>> begin Records for the exercise

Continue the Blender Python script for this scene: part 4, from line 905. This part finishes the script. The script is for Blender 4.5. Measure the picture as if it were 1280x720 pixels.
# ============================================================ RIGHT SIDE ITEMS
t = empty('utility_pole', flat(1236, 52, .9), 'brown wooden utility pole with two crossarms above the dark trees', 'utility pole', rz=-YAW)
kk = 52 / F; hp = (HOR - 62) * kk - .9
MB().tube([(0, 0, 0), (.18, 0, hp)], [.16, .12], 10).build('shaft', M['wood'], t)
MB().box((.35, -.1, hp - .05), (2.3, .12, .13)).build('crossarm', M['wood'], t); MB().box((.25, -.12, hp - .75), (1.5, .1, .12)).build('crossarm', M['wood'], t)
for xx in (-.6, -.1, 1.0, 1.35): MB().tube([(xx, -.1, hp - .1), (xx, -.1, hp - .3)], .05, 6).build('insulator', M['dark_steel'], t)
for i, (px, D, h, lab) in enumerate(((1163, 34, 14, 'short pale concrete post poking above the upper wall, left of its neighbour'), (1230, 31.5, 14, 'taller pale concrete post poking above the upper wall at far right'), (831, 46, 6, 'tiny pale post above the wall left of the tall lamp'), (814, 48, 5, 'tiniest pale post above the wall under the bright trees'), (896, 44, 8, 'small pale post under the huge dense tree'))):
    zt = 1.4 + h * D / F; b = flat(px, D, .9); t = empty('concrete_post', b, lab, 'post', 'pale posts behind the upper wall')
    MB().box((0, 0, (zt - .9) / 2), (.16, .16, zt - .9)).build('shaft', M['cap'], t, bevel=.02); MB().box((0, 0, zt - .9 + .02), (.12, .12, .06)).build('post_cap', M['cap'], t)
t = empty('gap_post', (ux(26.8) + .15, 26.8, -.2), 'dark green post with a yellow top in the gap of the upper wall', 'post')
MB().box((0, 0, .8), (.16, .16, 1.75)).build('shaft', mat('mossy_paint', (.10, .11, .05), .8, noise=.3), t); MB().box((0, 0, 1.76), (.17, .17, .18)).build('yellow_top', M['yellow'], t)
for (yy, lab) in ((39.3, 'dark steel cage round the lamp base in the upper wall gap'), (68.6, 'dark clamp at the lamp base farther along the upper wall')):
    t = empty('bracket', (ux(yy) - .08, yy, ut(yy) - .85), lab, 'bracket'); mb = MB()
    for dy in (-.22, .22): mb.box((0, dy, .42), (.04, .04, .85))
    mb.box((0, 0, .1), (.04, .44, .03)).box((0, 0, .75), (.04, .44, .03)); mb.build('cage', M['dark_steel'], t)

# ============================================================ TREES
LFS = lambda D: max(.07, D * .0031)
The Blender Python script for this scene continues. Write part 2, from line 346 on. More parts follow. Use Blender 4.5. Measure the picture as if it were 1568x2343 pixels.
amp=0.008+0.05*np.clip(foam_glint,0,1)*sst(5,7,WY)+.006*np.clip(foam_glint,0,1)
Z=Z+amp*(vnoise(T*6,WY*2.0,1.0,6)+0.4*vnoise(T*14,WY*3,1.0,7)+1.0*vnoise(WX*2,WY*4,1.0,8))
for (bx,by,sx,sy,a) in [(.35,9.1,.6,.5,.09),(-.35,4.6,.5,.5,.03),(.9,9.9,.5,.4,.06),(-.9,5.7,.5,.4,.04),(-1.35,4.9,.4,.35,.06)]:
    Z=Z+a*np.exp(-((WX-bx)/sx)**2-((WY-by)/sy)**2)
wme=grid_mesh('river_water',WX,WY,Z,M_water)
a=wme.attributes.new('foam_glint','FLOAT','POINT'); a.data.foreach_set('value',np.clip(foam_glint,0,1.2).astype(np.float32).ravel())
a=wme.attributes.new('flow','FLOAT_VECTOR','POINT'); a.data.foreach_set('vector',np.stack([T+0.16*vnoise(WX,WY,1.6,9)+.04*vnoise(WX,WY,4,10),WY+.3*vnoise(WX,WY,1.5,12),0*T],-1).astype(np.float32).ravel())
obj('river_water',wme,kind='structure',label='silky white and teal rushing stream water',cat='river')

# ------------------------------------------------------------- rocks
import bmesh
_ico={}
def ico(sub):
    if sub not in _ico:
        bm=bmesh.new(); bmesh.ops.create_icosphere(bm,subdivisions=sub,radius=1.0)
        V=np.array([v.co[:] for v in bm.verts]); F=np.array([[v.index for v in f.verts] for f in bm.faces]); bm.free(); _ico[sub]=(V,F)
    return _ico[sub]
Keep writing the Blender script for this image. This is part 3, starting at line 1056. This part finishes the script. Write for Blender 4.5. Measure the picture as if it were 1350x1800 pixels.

>> end Records for the exercise

= Request =
Nothing may be left out: return each entry exactly as it reads.

= Written reply =
Continue the Blender Python script for this scene: part 4, from line 905. This part finishes the script. The script is for Blender 4.5. Measure the picture as if it were 1280x720 pixels.
# ============================================================ RIGHT SIDE ITEMS
t = empty('utility_pole', flat(1236, 52, .9), 'brown wooden utility pole with two crossarms above the dark trees', 'utility pole', rz=-YAW)
kk = 52 / F; hp = (HOR - 62) * kk - .9
MB().tube([(0, 0, 0), (.18, 0, hp)], [.16, .12], 10).build('shaft', M['wood'], t)
MB().box((.35, -.1, hp - .05), (2.3, .12, .13)).build('crossarm', M['wood'], t); MB().box((.25, -.12, hp - .75), (1.5, .1, .12)).build('crossarm', M['wood'], t)
for xx in (-.6, -.1, 1.0, 1.35): MB().tube([(xx, -.1, hp - .1), (xx, -.1, hp - .3)], .05, 6).build('insulator', M['dark_steel'], t)
for i, (px, D, h, lab) in enumerate(((1163, 34, 14, 'short pale concrete post poking above the upper wall, left of its neighbour'), (1230, 31.5, 14, 'taller pale concrete post poking above the upper wall at far right'), (831, 46, 6, 'tiny pale post above the wall left of the tall lamp'), (814, 48, 5, 'tiniest pale post above the wall under the bright trees'), (896, 44, 8, 'small pale post under the huge dense tree'))):
    zt = 1.4 + h * D / F; b = flat(px, D, .9); t = empty('concrete_post', b, lab, 'post', 'pale posts behind the upper wall')
    MB().box((0, 0, (zt - .9) / 2), (.16, .16, zt - .9)).build('shaft', M['cap'], t, bevel=.02); MB().box((0, 0, zt - .9 + .02), (.12, .12, .06)).build('post_cap', M['cap'], t)
t = empty('gap_post', (ux(26.8) + .15, 26.8, -.2), 'dark green post with a yellow top in the gap of the upper wall', 'post')
MB().box((0, 0, .8), (.16, .16, 1.75)).build('shaft', mat('mossy_paint', (.10, .11, .05), .8, noise=.3), t); MB().box((0, 0, 1.76), (.17, .17, .18)).build('yellow_top', M['yellow'], t)
for (yy, lab) in ((39.3, 'dark steel cage round the lamp base in the upper wall gap'), (68.6, 'dark clamp at the lamp base farther along the upper wall')):
    t = empty('bracket', (ux(yy) - .08, yy, ut(yy) - .85), lab, 'bracket'); mb = MB()
    for dy in (-.22, .22): mb.box((0, dy, .42), (.04, .04, .85))
    mb.box((0, 0, .1), (.04, .44, .03)).box((0, 0, .75), (.04, .44, .03)); mb.build('cage', M['dark_steel'], t)

# ============================================================ TREES
LFS = lambda D: max(.07, D * .0031)
The Blender Python script for this scene continues. Write part 2, from line 346 on. More parts follow. Use Blender 4.5. Measure the picture as if it were 1568x2343 pixels.
amp=0.008+0.05*np.clip(foam_glint,0,1)*sst(5,7,WY)+.006*np.clip(foam_glint,0,1)
Z=Z+amp*(vnoise(T*6,WY*2.0,1.0,6)+0.4*vnoise(T*14,WY*3,1.0,7)+1.0*vnoise(WX*2,WY*4,1.0,8))
for (bx,by,sx,sy,a) in [(.35,9.1,.6,.5,.09),(-.35,4.6,.5,.5,.03),(.9,9.9,.5,.4,.06),(-.9,5.7,.5,.4,.04),(-1.35,4.9,.4,.35,.06)]:
    Z=Z+a*np.exp(-((WX-bx)/sx)**2-((WY-by)/sy)**2)
wme=grid_mesh('river_water',WX,WY,Z,M_water)
a=wme.attributes.new('foam_glint','FLOAT','POINT'); a.data.foreach_set('value',np.clip(foam_glint,0,1.2).astype(np.float32).ravel())
a=wme.attributes.new('flow','FLOAT_VECTOR','POINT'); a.data.foreach_set('vector',np.stack([T+0.16*vnoise(WX,WY,1.6,9)+.04*vnoise(WX,WY,4,10),WY+.3*vnoise(WX,WY,1.5,12),0*T],-1).astype(np.float32).ravel())
obj('river_water',wme,kind='structure',label='silky white and teal rushing stream water',cat='river')

# ------------------------------------------------------------- rocks
import bmesh
_ico={}
def ico(sub):
    if sub not in _ico:
        bm=bmesh.new(); bmesh.ops.create_icosphere(bm,subdivisions=sub,radius=1.0)
        V=np.array([v.co[:] for v in bm.verts]); F=np.array([[v.index for v in f.verts] for f in bm.faces]); bm.free(); _ico[sub]=(V,F)
    return _ico[sub]
Keep writing the Blender script for this image. This is part 3, starting at line 1056. This part finishes the script. Write for Blender 4.5. Measure the picture as if it were 1350x1800 pixels.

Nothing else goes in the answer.